> [DIRECTION]:
Copy out every line that contains the word "high".
● ● ● ● ● ● ●
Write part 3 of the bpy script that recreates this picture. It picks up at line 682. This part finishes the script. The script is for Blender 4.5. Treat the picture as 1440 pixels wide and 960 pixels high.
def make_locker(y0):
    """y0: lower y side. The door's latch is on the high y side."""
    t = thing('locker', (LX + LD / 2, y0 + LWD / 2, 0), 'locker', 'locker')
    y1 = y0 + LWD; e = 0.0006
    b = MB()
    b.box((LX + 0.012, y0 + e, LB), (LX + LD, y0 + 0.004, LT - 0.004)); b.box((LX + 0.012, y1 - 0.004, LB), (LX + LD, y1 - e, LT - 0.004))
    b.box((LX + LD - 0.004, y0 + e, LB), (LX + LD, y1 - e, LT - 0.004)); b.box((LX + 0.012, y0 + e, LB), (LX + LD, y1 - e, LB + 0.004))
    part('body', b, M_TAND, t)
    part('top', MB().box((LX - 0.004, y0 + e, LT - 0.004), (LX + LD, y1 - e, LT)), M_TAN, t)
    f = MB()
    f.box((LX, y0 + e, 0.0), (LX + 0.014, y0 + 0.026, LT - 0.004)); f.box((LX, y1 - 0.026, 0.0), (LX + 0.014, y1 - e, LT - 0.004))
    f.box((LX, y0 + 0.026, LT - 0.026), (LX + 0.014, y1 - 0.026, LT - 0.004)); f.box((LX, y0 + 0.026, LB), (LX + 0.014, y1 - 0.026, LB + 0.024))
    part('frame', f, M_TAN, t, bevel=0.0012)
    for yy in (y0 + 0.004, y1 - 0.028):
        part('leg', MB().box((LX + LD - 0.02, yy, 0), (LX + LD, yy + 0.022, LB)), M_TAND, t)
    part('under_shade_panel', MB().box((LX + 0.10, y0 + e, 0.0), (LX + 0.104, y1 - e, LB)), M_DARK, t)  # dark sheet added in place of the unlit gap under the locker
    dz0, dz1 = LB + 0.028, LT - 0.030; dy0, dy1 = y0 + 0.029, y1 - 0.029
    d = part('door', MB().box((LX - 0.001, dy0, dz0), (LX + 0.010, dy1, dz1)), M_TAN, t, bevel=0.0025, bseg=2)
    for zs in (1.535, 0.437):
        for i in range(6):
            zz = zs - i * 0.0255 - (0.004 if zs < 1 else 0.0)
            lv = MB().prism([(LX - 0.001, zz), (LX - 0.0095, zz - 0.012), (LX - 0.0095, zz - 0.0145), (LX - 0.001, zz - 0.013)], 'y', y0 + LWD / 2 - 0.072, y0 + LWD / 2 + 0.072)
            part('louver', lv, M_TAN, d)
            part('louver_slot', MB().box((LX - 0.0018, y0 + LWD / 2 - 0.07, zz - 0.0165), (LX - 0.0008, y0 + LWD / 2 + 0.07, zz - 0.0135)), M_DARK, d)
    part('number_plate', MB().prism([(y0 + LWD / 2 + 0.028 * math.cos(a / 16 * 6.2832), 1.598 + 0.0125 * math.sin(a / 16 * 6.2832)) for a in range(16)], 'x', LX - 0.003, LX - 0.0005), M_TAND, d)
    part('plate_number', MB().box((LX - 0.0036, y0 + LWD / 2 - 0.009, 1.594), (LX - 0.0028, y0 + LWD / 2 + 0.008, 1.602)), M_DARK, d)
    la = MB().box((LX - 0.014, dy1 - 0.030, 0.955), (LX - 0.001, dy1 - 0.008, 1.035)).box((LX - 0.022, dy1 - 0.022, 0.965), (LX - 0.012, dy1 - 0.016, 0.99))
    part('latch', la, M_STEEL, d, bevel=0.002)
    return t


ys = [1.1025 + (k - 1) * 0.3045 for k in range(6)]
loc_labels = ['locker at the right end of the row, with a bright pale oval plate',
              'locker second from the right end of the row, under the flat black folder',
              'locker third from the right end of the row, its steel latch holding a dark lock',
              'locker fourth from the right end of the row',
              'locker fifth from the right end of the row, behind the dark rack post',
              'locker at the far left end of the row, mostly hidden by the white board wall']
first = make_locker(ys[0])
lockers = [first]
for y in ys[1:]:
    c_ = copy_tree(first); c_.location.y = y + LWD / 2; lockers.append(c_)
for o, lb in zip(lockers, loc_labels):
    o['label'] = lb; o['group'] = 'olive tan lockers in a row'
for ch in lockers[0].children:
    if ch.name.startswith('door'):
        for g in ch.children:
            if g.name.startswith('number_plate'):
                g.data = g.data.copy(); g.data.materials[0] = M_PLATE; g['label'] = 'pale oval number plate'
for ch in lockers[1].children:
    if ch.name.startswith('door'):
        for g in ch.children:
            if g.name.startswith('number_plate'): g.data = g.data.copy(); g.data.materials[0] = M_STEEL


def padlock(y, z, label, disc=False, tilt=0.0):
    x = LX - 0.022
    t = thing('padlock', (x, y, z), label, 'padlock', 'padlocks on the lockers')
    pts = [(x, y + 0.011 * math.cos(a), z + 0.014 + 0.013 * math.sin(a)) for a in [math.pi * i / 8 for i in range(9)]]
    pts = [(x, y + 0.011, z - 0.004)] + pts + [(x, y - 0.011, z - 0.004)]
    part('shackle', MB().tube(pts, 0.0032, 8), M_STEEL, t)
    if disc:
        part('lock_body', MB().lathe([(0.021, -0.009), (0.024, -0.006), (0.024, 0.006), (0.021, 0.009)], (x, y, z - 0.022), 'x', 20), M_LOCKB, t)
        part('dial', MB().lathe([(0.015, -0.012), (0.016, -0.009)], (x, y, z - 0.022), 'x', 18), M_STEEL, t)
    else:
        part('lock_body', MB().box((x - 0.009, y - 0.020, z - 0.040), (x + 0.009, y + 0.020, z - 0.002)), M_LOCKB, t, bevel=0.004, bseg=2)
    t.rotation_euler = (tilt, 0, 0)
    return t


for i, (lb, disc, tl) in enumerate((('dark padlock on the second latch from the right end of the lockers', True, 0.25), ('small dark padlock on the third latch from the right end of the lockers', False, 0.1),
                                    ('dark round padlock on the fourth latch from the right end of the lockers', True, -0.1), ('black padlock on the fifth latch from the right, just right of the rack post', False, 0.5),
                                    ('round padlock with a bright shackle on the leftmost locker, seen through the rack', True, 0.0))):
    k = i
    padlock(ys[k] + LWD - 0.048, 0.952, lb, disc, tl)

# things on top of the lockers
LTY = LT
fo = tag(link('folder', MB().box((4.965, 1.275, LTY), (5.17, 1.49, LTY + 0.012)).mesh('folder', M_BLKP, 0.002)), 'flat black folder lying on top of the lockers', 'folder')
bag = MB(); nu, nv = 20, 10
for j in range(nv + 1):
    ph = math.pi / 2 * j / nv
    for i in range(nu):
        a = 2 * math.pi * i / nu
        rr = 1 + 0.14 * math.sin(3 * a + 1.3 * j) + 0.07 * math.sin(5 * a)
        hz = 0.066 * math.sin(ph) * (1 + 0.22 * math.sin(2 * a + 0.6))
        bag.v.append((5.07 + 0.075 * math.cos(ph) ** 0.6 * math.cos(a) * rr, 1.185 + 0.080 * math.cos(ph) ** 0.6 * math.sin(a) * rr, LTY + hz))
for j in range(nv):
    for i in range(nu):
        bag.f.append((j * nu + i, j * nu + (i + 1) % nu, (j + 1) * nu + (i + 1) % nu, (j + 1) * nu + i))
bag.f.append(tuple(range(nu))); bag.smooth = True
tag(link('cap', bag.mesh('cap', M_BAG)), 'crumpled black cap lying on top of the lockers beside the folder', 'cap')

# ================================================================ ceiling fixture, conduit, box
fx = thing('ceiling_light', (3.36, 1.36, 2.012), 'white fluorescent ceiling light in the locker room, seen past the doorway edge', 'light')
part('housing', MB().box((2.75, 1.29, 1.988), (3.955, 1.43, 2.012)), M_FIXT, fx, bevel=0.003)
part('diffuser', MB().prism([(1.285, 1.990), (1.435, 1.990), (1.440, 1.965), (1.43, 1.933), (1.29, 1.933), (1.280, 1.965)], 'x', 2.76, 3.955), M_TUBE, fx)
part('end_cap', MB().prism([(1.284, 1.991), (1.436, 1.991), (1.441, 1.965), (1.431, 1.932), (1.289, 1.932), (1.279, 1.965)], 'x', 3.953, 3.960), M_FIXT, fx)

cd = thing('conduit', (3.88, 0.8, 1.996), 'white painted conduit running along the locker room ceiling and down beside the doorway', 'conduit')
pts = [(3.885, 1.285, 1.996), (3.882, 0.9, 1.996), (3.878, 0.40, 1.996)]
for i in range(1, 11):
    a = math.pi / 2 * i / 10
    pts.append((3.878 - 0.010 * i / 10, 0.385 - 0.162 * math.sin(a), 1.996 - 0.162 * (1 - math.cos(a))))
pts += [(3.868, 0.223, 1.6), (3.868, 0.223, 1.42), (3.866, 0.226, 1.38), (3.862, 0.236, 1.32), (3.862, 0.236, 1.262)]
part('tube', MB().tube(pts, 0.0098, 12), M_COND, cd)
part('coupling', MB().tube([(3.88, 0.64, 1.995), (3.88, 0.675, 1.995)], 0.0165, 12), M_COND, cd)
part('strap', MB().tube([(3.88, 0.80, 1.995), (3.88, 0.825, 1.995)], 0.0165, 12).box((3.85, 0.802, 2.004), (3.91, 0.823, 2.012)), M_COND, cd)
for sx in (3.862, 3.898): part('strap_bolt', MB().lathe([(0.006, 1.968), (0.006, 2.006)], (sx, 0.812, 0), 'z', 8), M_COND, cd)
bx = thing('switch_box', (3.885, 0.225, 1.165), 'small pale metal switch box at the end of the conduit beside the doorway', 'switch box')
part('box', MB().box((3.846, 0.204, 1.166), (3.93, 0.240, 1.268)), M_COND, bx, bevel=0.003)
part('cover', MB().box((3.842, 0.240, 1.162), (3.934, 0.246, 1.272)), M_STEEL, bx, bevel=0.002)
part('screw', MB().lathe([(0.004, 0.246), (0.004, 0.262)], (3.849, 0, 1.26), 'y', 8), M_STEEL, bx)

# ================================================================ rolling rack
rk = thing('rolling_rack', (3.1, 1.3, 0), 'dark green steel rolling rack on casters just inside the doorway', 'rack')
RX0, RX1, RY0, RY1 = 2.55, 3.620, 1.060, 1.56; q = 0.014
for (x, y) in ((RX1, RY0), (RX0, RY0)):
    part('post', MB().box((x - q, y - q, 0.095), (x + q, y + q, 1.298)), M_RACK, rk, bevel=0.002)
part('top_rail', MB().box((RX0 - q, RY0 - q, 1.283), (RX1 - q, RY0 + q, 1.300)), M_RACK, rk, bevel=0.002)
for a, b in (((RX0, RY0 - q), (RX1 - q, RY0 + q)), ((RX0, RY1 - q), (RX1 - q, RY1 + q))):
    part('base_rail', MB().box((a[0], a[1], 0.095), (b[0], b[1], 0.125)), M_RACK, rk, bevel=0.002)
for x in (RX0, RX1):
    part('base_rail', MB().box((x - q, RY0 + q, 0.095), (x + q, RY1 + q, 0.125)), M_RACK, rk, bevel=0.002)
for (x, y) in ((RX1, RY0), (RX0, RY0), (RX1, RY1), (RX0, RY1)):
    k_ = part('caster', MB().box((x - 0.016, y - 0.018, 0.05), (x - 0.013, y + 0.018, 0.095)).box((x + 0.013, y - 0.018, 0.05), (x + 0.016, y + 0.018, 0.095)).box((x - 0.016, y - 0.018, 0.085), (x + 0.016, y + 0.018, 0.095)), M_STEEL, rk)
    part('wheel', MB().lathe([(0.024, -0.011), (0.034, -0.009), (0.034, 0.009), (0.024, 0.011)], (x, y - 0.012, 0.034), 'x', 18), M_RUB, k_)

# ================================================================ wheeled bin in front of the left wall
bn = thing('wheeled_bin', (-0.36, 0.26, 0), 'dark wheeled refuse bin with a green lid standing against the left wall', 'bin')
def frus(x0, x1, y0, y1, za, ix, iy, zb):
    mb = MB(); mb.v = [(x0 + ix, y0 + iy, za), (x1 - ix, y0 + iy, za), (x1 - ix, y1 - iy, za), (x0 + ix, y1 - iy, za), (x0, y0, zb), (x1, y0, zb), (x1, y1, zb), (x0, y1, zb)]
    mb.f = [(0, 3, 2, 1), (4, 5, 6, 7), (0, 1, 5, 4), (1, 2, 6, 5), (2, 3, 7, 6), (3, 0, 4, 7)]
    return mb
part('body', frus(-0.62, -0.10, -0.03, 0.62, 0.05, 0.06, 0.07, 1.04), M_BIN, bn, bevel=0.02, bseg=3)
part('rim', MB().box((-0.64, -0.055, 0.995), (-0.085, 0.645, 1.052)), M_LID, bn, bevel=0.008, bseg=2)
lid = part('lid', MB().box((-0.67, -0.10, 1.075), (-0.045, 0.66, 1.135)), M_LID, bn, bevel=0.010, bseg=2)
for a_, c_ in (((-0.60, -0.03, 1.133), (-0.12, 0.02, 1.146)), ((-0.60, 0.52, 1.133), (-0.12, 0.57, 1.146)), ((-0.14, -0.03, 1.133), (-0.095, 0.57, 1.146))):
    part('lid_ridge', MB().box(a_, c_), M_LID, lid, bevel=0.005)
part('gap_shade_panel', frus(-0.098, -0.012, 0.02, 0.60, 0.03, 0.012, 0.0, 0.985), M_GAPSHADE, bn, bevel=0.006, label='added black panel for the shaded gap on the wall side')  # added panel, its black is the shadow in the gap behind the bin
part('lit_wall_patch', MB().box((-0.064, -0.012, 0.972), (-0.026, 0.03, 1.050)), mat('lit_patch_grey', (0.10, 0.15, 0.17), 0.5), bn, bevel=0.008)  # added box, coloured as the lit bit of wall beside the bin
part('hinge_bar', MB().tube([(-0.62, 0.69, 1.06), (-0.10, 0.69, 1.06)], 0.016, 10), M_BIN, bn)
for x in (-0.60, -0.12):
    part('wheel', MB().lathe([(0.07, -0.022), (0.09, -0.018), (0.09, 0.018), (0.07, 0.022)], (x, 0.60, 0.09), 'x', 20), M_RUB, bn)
● ● ● ● ● ● ●
> [SOLUTION TO THIS PROBLEM]:
Write part 3 of the bpy script that recreates this picture. It picks up at line 682. This part finishes the script. The script is for Blender 4.5. Treat the picture as 1440 pixels wide and 960 pixels high.
    """y0: lower y side. The door's latch is on the high y side."""